Le déterminisme affirme qu’il n’existe pas d’acte libre, mais que tout acte est strictement réductible au jeu de causes extérieures, comme tout mouvement l’est au jeu des atomes. C’est la doctrine naturelle de l’intelligence, pour qui un acte qui ­n’aurait pas de cause est incompréhensible.

Le déterminisme physique suppose que tout mouvement de la volonté est déterminé par un mouvement correspondant des atomes dans le ­cerveau. Le déterminisme psychologique suppose que toute volonté est déterminée nécessairement: qui connaîtrait parfaitement la vie et le caractère d’un homme prévoirait infailliblement ses actions.

C’est supposer que les états d’esprit, sentiments et pensées sont comparables à des atomes. C’est projeter la vie psychologique dans l’espace; c’est faire abstraction de la nature de la durée.

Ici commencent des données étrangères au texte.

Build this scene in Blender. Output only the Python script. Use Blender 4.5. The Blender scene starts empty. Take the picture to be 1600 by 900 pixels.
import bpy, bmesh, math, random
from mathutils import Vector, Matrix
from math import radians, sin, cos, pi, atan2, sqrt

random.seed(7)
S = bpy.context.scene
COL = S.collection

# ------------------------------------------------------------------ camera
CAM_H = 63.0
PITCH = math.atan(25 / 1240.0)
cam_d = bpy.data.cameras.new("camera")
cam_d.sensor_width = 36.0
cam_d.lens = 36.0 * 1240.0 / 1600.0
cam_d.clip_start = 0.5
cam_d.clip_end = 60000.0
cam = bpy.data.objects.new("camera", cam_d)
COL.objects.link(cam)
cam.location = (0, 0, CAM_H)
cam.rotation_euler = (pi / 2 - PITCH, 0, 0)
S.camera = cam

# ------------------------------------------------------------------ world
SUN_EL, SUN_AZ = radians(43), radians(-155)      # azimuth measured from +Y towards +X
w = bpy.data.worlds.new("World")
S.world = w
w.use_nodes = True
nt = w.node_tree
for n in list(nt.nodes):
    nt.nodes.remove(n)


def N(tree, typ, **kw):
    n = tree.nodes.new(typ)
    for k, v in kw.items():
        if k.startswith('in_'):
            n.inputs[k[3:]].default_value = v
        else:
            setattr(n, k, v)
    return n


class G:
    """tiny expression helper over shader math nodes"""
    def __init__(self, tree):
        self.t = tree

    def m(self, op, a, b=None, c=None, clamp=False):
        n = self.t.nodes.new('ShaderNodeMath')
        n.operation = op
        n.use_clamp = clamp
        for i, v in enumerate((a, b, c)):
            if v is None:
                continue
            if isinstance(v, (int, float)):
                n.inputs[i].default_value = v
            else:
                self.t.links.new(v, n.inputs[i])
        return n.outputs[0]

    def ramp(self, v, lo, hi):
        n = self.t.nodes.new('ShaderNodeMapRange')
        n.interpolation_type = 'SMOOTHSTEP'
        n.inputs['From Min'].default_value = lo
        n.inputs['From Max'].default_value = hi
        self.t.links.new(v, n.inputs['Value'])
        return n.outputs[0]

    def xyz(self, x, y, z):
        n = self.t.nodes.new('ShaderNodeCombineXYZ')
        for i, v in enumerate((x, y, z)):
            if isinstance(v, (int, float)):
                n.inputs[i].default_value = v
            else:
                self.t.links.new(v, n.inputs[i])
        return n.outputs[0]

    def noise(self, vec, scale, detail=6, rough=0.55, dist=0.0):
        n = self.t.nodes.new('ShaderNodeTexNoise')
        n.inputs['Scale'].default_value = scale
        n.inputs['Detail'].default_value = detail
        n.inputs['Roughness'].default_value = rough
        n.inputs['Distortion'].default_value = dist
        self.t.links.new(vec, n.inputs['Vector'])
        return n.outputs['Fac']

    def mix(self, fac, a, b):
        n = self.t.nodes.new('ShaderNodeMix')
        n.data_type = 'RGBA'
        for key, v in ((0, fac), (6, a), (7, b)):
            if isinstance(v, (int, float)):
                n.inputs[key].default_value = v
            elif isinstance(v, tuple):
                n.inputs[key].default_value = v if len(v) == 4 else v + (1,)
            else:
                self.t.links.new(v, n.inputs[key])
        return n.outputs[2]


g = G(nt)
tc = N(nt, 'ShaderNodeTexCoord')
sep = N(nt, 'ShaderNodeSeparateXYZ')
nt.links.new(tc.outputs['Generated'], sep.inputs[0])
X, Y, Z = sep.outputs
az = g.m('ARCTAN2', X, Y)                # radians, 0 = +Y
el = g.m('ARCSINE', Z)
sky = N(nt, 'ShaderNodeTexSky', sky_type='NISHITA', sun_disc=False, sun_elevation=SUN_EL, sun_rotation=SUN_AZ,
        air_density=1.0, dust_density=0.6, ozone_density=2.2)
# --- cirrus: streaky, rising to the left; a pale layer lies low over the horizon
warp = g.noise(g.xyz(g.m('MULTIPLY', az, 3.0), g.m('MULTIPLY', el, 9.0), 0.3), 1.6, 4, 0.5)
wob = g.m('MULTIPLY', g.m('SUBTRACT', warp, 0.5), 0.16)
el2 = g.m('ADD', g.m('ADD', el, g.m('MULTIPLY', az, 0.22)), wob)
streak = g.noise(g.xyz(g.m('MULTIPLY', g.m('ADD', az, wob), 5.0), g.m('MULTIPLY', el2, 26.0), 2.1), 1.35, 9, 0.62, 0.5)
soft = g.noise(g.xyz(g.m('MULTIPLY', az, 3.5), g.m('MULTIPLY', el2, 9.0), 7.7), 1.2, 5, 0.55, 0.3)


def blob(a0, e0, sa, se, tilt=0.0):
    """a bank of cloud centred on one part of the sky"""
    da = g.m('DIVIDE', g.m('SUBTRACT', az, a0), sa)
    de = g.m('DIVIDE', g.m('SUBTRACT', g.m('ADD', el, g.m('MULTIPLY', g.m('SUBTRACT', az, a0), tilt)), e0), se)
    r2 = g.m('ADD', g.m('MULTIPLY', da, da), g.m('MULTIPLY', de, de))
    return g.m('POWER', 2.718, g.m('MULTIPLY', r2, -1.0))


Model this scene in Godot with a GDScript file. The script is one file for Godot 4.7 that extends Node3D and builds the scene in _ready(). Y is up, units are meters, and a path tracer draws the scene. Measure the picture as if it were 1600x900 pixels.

B. La durée et l’action libre

Lorsqu’une alternative se présente, nous n’oscillons pas entre deux choix, comme une balle est renvoyée d’un camp à l’autre; nous prenons un parti, puis l’autre; à chaque fois, notre décision évolue, s’enrichit, mûrit enfin. Je ne suis plus le même après avoir pris un parti une fois déjà, puis l’autre; j’apprends et me souviens.

L’acte s’accomplissant est gros des délibérations qui l’ont précédé; chaque acte de notre vie est gros de notre vie même. Pourtant, nous agissons souvent mécaniquement, comme si l’habitude agissait pour nous. Parfois, rarement, un acte exprime tout entier ma personne et mon histoire. Entre acte mécanique et acte personnel s’étendent tous les degrés de la liberté.

Je m’enrichis de souvenirs; la totalité de mon histoire, c’est mon moi le plus profond. De lui émanent des actes libres, comme sur le moi le plus superficiel ricochent des effets mécaniques. Durer, c’est être un moi; durer, c’est avoir une mémoire.